If you don’t have a specific deadline for your DIY home renovation, you may want to consider putting money aside in a savings account. You won’t have to apply for a loan or credit card, and you won’t have more debt to pay off once the renovation is complete. In today’s market, you can find a savings account that earns you interest just by keeping your money there.

Pros and cons of doing it yourself

A DIY home renovation can be the right move for some people, but it does have its fair share of potential problems. To help determine whether this might be the right path for you, let’s take a look at the potential pros and cons of DIY home projects.

Pros

  • DIY has the potential of saving money when compared with using a professional contractor.
  • Personal satisfaction in knowing you did the work yourself.
  • You can schedule your own timeline and work at your own pace without anyone getting in the way.
  • You’re in control with what materials, tools and equipment you use without worrying about getting ripped off or not using what you like.

Cons

  • A custom renovation can have a negative impact on home value.
  • You can’t hold anybody else responsible, legally or financially, for mistakes.
  • You have less time for your family, friends and yourself.
  • You could injure yourself on the job.
  • You need to be in-the-know about the latest building codes, which means plenty of added research.
  • You might need to learn new skills before or during the renovation.
  • Jobs can take longer to finish than expected.

The bottom line: Should you do it yourself?

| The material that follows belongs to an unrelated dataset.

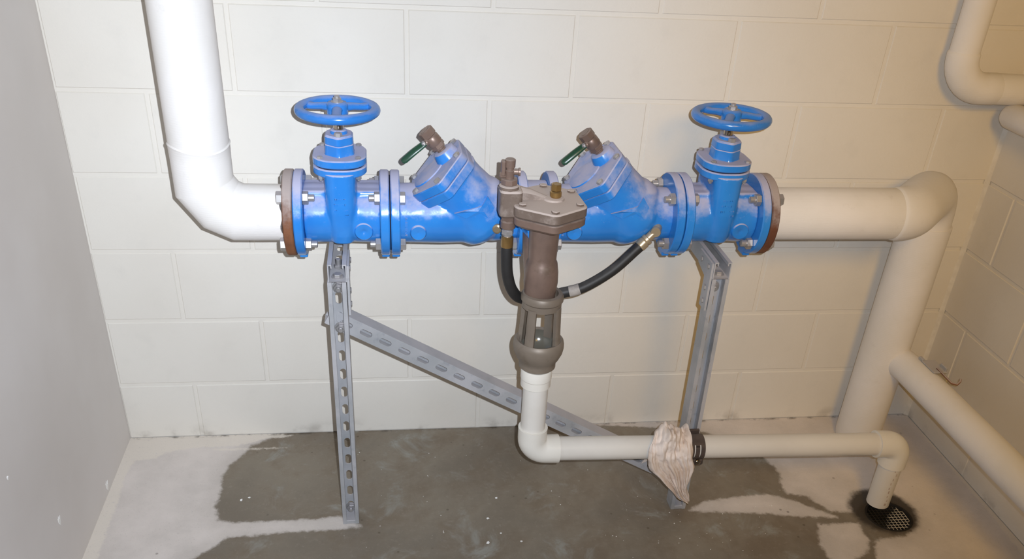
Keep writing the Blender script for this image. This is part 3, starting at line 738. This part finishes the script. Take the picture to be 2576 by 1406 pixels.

A DIY home renovation can be a good option for people who want to upgrade their home while being cost-efficient. However, these projects can be very time-consuming and risky if you don’t have the right skills or experience. Smaller projects, such as painting or replacing old appliances, might be a good starting point, but bigger jobs that require electrical or gas work should always be left to the professionals. It’s best to take the time to fully consider your project before jumping into it. Not only do you want it done right, but you want to ensure you add value to the home while also enjoying the new additions during your time there.